-------- DATA SECTION
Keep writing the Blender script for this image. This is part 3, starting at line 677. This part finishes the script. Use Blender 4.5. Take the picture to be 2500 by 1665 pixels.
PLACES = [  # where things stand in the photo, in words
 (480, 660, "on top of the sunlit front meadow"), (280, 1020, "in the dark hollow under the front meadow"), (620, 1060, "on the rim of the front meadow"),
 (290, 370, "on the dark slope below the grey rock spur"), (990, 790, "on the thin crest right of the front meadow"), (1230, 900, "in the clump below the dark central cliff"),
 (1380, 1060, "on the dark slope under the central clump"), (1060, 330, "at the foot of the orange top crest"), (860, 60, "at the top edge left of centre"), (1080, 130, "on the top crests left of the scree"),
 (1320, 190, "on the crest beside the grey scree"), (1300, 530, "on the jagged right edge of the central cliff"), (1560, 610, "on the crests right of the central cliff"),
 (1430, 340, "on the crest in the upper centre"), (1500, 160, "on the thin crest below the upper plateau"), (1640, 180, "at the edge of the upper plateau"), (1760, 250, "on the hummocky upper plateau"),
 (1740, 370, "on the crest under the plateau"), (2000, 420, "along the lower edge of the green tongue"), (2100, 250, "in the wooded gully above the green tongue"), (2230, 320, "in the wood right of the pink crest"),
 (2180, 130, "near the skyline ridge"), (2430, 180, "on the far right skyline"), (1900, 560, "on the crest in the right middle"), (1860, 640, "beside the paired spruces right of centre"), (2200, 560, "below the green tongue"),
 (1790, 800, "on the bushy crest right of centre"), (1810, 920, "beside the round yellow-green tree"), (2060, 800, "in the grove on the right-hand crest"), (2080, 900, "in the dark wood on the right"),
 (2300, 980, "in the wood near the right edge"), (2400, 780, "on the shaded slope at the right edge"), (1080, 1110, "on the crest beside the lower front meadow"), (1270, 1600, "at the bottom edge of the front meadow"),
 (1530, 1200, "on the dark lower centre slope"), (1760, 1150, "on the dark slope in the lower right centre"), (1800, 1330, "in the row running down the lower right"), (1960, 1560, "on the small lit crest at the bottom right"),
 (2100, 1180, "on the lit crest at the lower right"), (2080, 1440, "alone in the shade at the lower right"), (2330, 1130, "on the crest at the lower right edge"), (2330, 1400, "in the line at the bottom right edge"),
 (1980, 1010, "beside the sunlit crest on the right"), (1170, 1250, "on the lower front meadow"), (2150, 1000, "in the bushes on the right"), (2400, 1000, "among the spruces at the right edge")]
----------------
§ WHAT YOU ARE ASKED TO DO
Repeat every line of the data, exactly and in full.

§ WORKED ANSWER
Keep writing the Blender script for this image. This is part 3, starting at line 677. This part finishes the script. Use Blender 4.5. Take the picture to be 2500 by 1665 pixels.
PLACES = [  # where things stand in the photo, in words
 (480, 660, "on top of the sunlit front meadow"), (280, 1020, "in the dark hollow under the front meadow"), (620, 1060, "on the rim of the front meadow"),
 (290, 370, "on the dark slope below the grey rock spur"), (990, 790, "on the thin crest right of the front meadow"), (1230, 900, "in the clump below the dark central cliff"),
 (1380, 1060, "on the dark slope under the central clump"), (1060, 330, "at the foot of the orange top crest"), (860, 60, "at the top edge left of centre"), (1080, 130, "on the top crests left of the scree"),
 (1320, 190, "on the crest beside the grey scree"), (1300, 530, "on the jagged right edge of the central cliff"), (1560, 610, "on the crests right of the central cliff"),
 (1430, 340, "on the crest in the upper centre"), (1500, 160, "on the thin crest below the upper plateau"), (1640, 180, "at the edge of the upper plateau"), (1760, 250, "on the hummocky upper plateau"),
 (1740, 370, "on the crest under the plateau"), (2000, 420, "along the lower edge of the green tongue"), (2100, 250, "in the wooded gully above the green tongue"), (2230, 320, "in the wood right of the pink crest"),
 (2180, 130, "near the skyline ridge"), (2430, 180, "on the far right skyline"), (1900, 560, "on the crest in the right middle"), (1860, 640, "beside the paired spruces right of centre"), (2200, 560, "below the green tongue"),
 (1790, 800, "on the bushy crest right of centre"), (1810, 920, "beside the round yellow-green tree"), (2060, 800, "in the grove on the right-hand crest"), (2080, 900, "in the dark wood on the right"),
 (2300, 980, "in the wood near the right edge"), (2400, 780, "on the shaded slope at the right edge"), (1080, 1110, "on the crest beside the lower front meadow"), (1270, 1600, "at the bottom edge of the front meadow"),
 (1530, 1200, "on the dark lower centre slope"), (1760, 1150, "on the dark slope in the lower right centre"), (1800, 1330, "in the row running down the lower right"), (1960, 1560, "on the small lit crest at the bottom right"),
 (2100, 1180, "on the lit crest at the lower right"), (2080, 1440, "alone in the shade at the lower right"), (2330, 1130, "on the crest at the lower right edge"), (2330, 1400, "in the line at the bottom right edge"),
 (1980, 1010, "beside the sunlit crest on the right"), (1170, 1250, "on the lower front meadow"), (2150, 1000, "in the bushes on the right"), (2400, 1000, "among the spruces at the right edge")]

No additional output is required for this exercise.